REQUIRED WORK
Shown below is a listing with pictures; reproduce exactly, and only, the lines between the ones containing "What Blender Python" and "R = math.radians", inclusive, leaving the pictures out.

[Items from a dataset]
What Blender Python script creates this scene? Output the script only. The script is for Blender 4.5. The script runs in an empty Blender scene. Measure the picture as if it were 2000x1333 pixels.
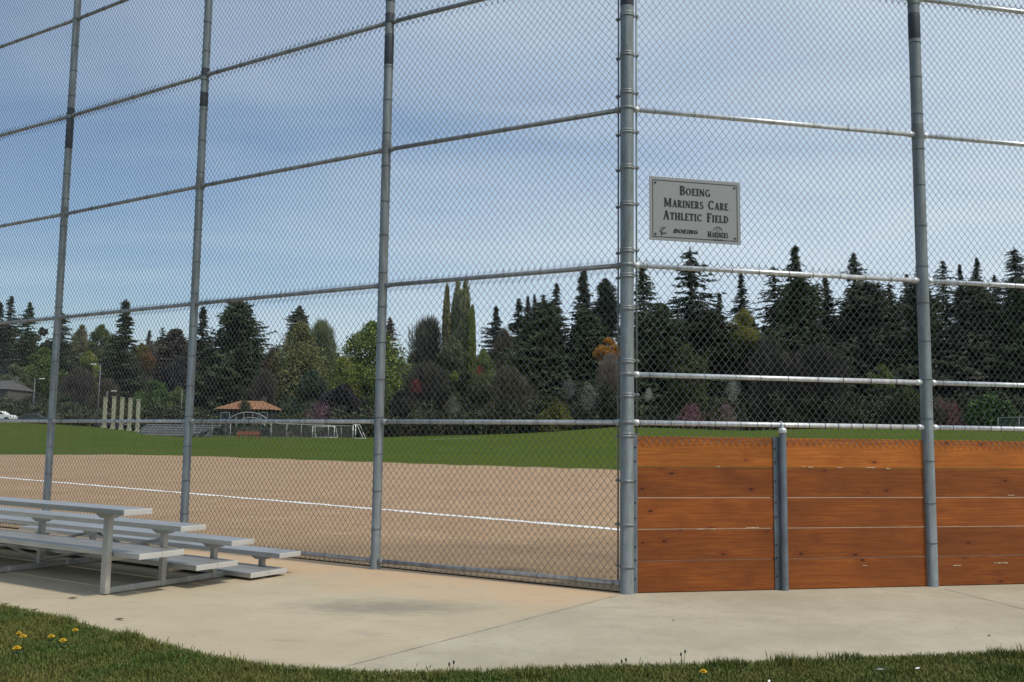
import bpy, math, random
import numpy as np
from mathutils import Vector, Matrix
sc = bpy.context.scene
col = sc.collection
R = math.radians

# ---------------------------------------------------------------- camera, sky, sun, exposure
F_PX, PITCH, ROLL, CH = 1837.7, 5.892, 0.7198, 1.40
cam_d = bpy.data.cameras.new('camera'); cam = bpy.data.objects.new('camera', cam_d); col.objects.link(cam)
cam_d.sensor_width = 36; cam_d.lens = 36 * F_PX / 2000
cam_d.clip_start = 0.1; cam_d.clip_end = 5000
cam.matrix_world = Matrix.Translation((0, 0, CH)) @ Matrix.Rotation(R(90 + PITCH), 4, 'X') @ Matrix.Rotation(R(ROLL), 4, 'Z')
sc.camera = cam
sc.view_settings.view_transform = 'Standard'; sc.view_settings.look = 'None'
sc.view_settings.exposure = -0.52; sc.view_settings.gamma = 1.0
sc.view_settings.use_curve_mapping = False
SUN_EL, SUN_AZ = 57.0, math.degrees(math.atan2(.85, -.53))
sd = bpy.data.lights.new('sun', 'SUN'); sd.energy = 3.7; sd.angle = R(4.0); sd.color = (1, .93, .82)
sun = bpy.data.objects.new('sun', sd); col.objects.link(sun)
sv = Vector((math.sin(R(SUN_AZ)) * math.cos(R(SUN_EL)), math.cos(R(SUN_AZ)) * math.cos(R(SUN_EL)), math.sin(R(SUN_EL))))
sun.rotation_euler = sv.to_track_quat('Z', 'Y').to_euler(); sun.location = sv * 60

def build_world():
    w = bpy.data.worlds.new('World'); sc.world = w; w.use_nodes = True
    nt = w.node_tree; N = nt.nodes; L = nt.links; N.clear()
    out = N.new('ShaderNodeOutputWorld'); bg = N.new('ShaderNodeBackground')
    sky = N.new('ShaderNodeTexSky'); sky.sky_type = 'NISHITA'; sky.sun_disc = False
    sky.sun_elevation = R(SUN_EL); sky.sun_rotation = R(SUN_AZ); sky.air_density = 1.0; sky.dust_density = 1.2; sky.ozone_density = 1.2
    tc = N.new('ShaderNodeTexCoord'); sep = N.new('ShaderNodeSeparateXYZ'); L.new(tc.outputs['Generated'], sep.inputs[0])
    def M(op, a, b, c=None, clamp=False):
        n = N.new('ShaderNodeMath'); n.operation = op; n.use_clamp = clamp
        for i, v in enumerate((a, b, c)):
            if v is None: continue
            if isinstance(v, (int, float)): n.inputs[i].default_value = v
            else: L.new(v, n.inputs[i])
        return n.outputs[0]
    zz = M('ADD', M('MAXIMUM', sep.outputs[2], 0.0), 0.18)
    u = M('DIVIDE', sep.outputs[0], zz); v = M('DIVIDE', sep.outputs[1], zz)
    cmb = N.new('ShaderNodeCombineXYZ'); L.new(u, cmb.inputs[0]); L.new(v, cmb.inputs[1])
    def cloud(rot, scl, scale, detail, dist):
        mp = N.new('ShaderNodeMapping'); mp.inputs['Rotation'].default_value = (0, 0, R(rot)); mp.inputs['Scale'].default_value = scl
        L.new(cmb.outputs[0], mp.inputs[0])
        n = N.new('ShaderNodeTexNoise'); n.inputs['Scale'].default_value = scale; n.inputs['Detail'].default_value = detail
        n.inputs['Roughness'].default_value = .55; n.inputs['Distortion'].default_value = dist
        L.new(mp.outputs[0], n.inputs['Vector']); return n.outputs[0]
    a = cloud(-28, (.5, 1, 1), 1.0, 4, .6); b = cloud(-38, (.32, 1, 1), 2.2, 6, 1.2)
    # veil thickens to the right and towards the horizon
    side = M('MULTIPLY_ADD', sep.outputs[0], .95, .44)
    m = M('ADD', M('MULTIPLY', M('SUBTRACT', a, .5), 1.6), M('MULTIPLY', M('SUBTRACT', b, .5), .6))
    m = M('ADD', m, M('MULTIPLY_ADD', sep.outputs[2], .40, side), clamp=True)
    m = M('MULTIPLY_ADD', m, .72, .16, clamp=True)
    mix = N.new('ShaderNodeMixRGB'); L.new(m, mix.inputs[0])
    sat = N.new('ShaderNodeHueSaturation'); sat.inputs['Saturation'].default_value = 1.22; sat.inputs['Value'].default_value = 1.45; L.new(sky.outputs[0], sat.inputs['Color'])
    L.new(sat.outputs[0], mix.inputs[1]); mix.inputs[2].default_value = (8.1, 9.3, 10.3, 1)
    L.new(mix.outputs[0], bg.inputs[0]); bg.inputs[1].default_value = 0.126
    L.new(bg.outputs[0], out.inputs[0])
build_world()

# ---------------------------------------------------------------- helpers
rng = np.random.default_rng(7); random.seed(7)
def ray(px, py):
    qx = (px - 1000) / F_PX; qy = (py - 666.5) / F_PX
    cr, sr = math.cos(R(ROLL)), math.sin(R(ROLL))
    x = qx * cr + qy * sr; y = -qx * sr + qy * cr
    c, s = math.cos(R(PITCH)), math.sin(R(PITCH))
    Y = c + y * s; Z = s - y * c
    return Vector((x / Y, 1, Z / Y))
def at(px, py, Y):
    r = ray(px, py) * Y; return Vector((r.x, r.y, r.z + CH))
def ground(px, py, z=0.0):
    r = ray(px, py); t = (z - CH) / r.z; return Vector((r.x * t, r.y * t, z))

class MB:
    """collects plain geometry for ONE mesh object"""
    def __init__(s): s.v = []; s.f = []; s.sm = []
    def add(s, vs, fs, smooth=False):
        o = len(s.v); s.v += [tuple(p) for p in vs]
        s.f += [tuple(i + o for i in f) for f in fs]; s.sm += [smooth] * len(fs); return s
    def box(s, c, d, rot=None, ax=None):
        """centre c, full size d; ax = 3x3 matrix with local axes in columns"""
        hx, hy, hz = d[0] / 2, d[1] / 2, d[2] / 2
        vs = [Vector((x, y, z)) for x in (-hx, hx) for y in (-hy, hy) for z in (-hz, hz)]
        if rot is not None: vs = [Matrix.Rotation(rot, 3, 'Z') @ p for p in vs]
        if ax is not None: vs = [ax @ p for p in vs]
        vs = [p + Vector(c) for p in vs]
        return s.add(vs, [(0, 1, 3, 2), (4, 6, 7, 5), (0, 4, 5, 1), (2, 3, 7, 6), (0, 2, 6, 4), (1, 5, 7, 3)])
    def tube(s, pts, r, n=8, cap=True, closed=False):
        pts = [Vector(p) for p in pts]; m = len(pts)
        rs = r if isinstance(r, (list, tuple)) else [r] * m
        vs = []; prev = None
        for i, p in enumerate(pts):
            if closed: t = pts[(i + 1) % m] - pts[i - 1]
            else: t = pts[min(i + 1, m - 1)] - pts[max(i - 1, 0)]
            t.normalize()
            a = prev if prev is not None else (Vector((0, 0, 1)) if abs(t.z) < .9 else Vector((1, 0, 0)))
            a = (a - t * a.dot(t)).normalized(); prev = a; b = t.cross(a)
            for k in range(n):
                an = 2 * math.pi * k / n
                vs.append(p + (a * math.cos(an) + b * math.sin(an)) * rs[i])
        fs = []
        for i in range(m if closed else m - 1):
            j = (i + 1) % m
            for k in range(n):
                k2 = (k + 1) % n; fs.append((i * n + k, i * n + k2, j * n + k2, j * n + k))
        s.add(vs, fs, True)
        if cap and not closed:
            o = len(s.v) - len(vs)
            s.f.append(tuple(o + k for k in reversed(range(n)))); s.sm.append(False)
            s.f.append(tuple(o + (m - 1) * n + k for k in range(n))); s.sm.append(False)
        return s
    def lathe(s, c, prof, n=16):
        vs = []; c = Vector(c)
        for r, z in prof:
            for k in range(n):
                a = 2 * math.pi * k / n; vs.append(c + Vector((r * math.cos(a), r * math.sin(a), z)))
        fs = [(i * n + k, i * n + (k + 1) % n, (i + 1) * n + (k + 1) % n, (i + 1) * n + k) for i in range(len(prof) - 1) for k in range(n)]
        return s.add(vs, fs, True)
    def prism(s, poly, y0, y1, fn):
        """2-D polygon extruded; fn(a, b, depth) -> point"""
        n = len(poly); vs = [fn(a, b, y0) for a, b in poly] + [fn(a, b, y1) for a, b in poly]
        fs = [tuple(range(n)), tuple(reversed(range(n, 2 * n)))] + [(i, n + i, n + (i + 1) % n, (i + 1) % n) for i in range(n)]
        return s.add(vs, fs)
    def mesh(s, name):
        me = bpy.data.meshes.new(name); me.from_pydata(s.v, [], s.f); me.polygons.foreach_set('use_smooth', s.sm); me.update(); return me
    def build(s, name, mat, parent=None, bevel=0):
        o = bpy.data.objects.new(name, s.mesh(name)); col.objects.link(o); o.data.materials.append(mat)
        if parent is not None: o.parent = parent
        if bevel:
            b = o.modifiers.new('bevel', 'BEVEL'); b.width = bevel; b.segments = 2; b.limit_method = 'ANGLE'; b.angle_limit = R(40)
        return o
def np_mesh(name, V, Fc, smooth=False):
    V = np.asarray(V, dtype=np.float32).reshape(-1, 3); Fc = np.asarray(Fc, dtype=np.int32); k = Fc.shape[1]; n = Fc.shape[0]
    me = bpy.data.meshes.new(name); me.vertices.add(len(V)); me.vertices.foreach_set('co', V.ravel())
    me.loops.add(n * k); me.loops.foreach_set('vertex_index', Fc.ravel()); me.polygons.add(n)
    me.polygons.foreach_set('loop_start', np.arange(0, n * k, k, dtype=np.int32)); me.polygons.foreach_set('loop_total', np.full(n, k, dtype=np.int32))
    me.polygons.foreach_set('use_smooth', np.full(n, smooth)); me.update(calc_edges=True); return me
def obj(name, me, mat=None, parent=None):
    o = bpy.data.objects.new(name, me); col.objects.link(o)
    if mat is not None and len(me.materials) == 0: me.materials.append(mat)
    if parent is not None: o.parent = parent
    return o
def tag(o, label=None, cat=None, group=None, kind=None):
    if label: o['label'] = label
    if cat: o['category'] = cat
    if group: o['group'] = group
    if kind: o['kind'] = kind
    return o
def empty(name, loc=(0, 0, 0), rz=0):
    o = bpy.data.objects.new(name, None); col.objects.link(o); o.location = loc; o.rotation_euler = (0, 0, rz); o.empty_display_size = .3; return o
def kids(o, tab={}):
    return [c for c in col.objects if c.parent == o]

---

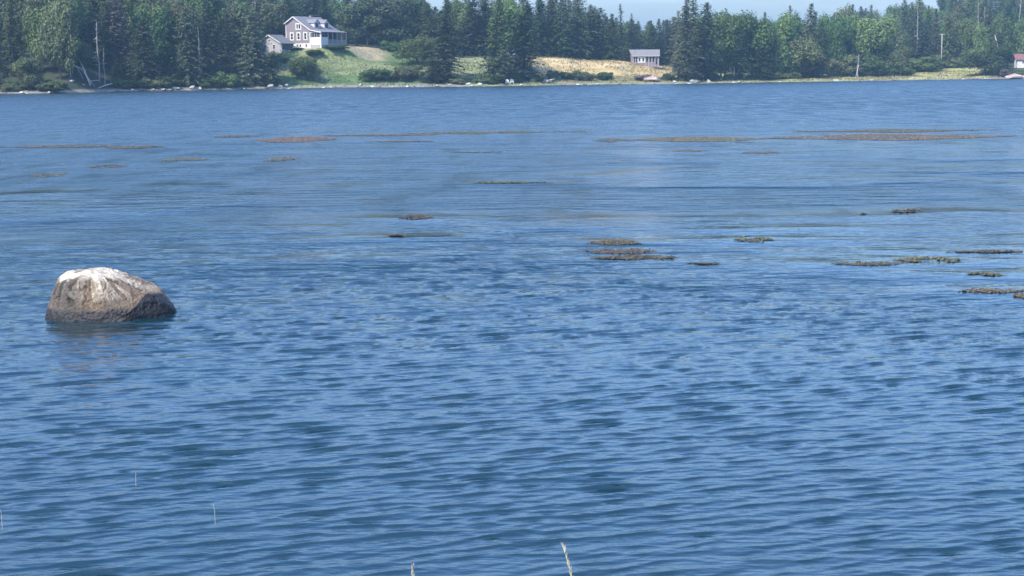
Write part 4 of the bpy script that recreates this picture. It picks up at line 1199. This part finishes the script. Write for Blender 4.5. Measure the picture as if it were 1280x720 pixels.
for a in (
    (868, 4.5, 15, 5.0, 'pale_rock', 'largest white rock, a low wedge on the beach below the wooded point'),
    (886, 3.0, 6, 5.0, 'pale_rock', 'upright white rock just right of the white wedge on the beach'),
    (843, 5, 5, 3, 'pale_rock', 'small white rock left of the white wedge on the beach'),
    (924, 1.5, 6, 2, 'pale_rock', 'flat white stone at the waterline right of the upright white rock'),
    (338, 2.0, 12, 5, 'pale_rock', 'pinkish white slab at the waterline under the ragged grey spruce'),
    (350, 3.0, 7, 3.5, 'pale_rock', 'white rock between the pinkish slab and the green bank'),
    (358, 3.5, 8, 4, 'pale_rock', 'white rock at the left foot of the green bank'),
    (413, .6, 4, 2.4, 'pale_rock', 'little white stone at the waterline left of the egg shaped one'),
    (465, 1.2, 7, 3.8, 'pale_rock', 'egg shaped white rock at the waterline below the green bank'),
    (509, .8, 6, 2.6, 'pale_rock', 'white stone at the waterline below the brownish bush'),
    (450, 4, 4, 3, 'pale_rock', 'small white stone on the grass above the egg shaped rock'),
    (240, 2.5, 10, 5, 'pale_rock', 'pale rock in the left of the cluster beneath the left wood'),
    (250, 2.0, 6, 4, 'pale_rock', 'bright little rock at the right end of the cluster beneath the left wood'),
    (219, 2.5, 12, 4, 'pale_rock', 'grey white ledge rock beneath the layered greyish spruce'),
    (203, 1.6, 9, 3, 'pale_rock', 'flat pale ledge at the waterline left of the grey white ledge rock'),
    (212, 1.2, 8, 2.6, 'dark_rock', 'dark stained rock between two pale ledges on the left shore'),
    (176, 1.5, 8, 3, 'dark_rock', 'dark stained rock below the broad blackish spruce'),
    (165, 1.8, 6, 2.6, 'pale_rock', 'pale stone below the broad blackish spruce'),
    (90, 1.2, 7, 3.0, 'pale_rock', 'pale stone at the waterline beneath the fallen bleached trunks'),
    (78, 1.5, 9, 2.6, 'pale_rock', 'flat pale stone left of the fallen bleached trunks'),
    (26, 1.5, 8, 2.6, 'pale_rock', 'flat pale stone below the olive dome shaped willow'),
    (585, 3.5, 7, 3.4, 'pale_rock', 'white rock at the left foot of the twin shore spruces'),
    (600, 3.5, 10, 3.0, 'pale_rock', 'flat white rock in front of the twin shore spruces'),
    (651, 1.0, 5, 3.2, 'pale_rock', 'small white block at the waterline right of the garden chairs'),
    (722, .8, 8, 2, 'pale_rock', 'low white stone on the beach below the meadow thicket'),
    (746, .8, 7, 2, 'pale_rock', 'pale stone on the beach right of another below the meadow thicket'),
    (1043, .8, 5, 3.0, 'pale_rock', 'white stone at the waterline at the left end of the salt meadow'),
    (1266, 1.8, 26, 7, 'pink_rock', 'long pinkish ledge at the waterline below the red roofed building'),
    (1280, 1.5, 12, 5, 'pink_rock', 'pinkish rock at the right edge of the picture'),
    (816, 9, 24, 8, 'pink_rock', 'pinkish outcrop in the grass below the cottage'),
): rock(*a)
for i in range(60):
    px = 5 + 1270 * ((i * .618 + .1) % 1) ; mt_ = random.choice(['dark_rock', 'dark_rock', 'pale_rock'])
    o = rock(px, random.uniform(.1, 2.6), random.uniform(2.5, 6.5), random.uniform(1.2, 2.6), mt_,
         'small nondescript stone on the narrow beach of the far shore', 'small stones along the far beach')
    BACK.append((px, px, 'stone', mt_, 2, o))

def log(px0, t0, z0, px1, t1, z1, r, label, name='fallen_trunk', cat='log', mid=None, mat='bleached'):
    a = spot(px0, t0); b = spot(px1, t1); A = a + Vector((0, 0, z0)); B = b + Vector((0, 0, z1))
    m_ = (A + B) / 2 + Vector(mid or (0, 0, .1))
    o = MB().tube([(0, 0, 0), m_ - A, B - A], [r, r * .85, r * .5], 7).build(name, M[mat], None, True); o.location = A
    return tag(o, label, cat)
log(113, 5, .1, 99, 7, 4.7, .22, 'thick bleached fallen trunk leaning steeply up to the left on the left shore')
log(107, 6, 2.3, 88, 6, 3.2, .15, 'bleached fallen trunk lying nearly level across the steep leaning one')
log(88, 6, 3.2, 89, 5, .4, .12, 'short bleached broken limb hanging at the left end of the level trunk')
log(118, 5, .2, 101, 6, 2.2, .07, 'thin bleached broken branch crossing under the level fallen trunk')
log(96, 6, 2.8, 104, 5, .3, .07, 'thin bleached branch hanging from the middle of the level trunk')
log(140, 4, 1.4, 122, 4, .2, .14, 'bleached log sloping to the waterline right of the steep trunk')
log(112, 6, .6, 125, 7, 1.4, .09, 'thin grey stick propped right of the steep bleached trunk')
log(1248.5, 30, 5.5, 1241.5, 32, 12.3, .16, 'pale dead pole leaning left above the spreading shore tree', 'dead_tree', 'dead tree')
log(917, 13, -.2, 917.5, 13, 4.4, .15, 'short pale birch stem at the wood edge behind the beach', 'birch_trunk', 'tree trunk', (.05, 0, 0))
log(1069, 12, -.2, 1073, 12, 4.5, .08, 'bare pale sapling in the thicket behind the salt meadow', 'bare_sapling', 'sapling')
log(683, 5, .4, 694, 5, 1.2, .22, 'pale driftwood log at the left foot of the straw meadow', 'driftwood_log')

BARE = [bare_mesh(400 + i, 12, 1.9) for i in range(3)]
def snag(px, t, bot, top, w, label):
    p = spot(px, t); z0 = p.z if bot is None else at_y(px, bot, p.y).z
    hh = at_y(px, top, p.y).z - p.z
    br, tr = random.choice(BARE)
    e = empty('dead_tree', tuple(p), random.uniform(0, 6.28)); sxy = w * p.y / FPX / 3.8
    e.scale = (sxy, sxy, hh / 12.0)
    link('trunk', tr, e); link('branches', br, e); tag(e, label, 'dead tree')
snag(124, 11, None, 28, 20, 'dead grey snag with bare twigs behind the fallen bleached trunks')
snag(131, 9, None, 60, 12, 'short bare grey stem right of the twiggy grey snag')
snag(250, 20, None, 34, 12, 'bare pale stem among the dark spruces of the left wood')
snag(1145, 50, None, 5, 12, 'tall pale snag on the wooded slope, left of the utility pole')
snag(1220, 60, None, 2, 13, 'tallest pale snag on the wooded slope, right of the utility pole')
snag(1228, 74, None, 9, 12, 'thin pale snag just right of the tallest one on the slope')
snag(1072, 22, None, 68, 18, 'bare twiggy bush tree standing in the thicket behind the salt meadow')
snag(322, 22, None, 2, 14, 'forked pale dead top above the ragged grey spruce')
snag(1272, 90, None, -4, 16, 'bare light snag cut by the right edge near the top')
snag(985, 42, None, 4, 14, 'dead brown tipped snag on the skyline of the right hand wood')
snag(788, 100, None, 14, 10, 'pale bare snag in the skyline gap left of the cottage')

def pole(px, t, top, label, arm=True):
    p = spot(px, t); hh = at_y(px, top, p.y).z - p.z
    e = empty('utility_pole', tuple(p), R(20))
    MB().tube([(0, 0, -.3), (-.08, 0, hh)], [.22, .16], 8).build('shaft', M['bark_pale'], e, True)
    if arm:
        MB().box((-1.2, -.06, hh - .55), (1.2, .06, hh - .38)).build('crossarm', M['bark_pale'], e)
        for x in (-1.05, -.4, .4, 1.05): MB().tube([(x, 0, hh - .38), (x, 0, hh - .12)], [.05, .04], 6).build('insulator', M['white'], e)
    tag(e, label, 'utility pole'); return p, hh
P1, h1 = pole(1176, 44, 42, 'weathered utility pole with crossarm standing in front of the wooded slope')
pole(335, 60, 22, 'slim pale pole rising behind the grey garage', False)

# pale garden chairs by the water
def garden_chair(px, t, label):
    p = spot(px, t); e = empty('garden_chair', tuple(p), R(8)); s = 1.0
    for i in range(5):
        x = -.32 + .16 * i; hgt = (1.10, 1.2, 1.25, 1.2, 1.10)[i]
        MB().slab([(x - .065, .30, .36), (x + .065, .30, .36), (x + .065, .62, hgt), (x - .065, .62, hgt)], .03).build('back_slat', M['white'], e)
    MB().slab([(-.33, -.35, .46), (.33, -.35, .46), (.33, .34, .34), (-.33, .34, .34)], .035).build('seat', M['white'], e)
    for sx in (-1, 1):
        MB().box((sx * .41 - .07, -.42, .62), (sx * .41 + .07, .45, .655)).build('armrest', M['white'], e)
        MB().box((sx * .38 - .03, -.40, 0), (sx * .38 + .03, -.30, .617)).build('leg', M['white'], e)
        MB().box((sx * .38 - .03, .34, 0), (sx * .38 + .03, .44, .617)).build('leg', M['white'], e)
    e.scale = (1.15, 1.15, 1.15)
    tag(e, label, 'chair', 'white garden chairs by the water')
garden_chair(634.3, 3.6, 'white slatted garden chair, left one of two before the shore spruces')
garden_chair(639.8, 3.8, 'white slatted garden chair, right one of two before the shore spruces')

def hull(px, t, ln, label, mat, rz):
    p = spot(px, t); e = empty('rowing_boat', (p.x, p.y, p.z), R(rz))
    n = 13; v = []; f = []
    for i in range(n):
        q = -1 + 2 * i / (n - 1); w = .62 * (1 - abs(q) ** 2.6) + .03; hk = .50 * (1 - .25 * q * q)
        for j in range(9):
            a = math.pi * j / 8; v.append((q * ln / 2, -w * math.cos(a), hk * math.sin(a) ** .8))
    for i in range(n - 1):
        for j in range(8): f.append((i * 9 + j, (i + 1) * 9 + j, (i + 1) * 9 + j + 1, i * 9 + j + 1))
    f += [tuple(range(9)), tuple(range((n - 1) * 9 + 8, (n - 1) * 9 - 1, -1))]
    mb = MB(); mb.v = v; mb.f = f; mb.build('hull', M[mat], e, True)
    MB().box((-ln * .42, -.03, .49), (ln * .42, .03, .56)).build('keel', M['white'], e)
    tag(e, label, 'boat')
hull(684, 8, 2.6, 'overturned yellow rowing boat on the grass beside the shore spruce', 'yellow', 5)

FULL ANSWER
What Blender Python script creates this scene? Output the script only. The script is for Blender 4.5. The script runs in an empty Blender scene. Measure the picture as if it were 2000x1333 pixels.
import bpy, math, random
import numpy as np
from mathutils import Vector, Matrix
sc = bpy.context.scene
col = sc.collection
R = math.radians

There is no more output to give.